このブログを書くにあたって、久しぶりに聴いてみると意外な発見があった。1967年というサイケデリック・ムーヴメント真っ只中にありながら、煌びやかな装飾を施したアレンジが思ったより少ないという事である。所々にテープの逆回転の効果音をかぶせたりと実験的な事をやっているのだが、極端にけばけばしい演出、芝居がかった華やかな展開は無く、割と淡々とした作りなのである。デビュー当初から続くフォーク・ロックから軸足をずらしていない一方で、既に70年代のカントリー・ロックを先取りするかのような曲も有り、時代の流行にどっぷりはまっているという感じが無い。これはByrdsを語る上で無視できない要素だと思う。

"So You Want to Be a Rock 'n' Roll Star" ロックの華やかさとは裏腹に業界の下世話な商売臭さを端的に歌詞に表現している所が心憎い。しかし、曲自体は極めて軽快で後半に観客の歓声を効果音としてかぶせたりと細かい芸を聴かせてくれる逸品。

"Have You Seen Her Face" ベースのChris Hillmanの作。
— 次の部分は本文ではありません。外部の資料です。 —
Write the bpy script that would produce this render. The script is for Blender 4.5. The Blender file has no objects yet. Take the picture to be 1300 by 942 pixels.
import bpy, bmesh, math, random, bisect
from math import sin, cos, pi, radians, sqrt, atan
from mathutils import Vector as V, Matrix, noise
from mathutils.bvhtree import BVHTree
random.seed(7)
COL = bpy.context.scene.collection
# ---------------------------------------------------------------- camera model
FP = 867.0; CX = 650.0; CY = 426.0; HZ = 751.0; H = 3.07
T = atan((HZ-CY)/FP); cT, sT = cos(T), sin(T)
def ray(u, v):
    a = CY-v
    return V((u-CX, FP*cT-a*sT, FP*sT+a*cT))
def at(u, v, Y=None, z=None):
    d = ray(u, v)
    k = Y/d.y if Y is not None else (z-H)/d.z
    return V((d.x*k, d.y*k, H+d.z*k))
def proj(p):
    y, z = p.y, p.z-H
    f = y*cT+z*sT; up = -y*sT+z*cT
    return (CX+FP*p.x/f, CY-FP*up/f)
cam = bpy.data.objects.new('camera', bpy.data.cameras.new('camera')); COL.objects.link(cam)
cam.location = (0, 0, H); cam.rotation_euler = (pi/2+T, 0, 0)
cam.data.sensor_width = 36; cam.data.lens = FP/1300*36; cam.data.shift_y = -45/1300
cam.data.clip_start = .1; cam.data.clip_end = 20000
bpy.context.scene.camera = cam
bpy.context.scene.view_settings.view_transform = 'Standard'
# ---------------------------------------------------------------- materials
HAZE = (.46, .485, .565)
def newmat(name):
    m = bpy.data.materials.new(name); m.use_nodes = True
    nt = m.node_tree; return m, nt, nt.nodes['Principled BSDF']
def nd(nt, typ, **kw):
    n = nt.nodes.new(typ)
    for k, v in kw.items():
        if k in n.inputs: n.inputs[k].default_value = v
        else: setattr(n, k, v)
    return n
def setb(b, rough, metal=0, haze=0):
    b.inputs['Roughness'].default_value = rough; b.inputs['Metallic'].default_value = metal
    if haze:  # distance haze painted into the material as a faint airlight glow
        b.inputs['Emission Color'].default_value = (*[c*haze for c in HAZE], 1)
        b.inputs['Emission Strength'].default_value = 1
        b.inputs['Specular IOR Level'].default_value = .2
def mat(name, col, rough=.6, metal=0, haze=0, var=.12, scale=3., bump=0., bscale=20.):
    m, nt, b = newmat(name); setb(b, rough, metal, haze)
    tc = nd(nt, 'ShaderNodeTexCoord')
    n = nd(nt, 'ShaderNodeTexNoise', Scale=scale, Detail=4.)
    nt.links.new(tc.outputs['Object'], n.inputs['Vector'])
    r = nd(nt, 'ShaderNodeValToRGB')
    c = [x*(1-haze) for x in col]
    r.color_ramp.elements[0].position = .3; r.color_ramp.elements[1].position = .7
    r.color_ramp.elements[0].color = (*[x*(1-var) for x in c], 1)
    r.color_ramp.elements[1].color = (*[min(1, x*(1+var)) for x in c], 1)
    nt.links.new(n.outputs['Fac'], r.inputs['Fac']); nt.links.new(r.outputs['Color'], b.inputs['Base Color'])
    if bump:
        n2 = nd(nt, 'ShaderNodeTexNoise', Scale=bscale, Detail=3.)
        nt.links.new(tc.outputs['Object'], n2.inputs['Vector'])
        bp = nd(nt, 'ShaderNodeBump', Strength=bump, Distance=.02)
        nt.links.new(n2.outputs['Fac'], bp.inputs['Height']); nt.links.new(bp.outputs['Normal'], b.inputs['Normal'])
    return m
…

オープニングの斬り込むように入ってくるギターが渋く、格好良い。Rogerのギタリストとして腕の見せ所である。全体の曲調はリアルタイムでバーズを聴いた事の無いような日本人でもどこか懐かしさを感じさせる、不思議なトーンである。この曲を初めて聴いたのは24才の頃、社会人になって2年目位の時であったが、妙に郷愁を感じる印象的な曲だったのを覚えている。本アルバム"Younger Than Yesterday"をよく聴いていた頃に学生時代の同級生と久しぶりに飲んだせいもあり、この曲を聴くと大学生の頃に戻った気分になる。

"C.T.A.-102" いかにも67年の時代の流行に乗っている感じが曲に表れている。宇宙をテーマにした曲であり、途中から宇宙人を模した機械的な甲高い声やノイズが挟み込まれたりと、遊び心のある出来になっている。

"Renaissance Fair" David Crosby, Jim McGuinnによる共作。コーラスにしろギターのフレージングにしても4枚のアルバムを通して洗練されているのが分かる。

"Time Between" Chris Hillmanによる優れた小品。Beatlesの"For Sale"あたりのカントリー調のフレーズに非常に良く似たノリの曲。短いながらも完成度の高いナンバー。

"Everybody's Been Burned" David Crosbyの単独作である。繊細なトーンのギターが何とも愛おしい隠れた名曲。Crosbyの出世作とも言える。

"Thoughts and Words" Chris Hillmanの傑作。サイケデリック時代を象徴するような幻想的なトーンの効果音が印象的。テープの逆回転等、実験的な取り組みを行っている。

"Mind Gardens" これもDavid Crosbyの手による曲。12弦ギターの演奏をレコーディング後、テープを逆回転させてシタール風にしてみせたりと、この時代らしい細かい仕事ぶりが聴けて興味深い。

"My Back Pages" このアルバム唯一のカヴァー曲。久しぶりにBob Dylanの曲を取り上げる。オリジナルに比べて非常に洗練されたものになっており、演奏力・歌唱力の上達がはっきりと分かる出来である。後年のライブでもよく取り上げられたので、彼らもお気に入りであったのだろう。

"The Girl with No Name" カントリー風のフレーズが新鮮な軽快な逸品。これもChris Hillmanの作である。バーズ後期のカントリー路線を先取りするかのような出来。

"Why" このアルバム随一の傑作である。Rogerのお家芸と言える12弦ギターの倍音が心地よい。

従来作詞・作曲面で中心的だったRoger McGuinnによる曲は少なくなり、他メンバー、David Crosby、Chris Hillmanの単独作が目立つ様になってきたのが特徴的な所だろうか。この辺りの流れはBeatlesなんかとよく似ている。初期はJohnとPaulの共作が多く、中盤辺りからPaul、そしてGeorgeによる単独作がちらほら出だす過程は共通するところである。従ってアルバムの曲構成も多彩で充実したものになっている。軽快なポップス調のものから、バラード寄りのものとか、カントリー系のものまで幅広いジャンルの曲が揃っている。